Eric...I have the same experience with the small conicals that you observe and like you, I am approaching this idea of coffee grinding as a physical process which can be understood on strictly physical terms. I don't think there is any magic in there with the big titan burr grinders...just a good burr and some superior build quality to run it. It is just the same with espresso machines and extractions...no magic in there and it seems that if one can understand and control all of the parameters then one should get a predictable result.

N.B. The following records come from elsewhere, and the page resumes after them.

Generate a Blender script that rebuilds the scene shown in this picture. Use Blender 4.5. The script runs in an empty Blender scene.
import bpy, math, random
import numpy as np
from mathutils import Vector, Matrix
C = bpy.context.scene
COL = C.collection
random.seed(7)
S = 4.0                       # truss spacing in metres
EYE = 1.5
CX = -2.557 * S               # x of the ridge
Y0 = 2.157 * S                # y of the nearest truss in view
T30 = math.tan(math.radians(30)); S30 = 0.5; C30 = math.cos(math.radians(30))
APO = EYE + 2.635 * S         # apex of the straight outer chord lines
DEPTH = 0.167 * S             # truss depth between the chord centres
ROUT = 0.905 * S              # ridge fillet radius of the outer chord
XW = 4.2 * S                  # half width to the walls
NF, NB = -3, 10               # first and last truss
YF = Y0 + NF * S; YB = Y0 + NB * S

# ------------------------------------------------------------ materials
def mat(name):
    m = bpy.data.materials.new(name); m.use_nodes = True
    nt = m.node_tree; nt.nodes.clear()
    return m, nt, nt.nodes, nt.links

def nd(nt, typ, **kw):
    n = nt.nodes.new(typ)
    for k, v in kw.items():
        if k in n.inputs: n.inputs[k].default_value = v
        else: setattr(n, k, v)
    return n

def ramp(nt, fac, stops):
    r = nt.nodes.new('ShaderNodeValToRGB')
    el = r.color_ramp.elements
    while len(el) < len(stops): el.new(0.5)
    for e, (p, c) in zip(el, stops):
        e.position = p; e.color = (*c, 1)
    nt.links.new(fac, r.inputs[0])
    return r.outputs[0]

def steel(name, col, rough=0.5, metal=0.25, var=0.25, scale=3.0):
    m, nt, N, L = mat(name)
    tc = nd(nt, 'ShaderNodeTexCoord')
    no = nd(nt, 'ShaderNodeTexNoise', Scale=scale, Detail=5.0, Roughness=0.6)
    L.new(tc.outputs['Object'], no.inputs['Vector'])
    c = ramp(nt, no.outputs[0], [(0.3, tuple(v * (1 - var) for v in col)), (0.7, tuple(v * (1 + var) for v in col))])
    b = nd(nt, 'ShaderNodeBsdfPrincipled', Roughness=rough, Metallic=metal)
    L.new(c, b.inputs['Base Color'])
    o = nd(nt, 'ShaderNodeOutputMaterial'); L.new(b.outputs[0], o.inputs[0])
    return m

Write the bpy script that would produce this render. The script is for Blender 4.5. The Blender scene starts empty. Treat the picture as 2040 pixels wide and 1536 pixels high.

With grinders, there are no real good tools to see what is happening on the grind and everything is interpreted after the fact through pulling a shot and getting in to some subjective evaluations. You like the K30 for the shots you can make when using it. I would probably like it as well. I wish I had one. I always enjoyed our B. Vario for various reasons but now prefer either the big conical burr or big flat burr in other formats...I am just a lot more able to tweak the shots with these larger burr grinders and that is interesting to me...not better, just a phase I am going through I suppose. A lot of it is personal taste.

Again, as I said, I am not an engineer or coffee scientist, simply spend a good bit of time thinking about these things, like many other people do. :)

decaf_Ed

#10: Post by decaf_Ed »

orphanespresso wrote: ... I find that it is a helpful thought experiment...
Doug,
Thanks for the insightful (and civil) post.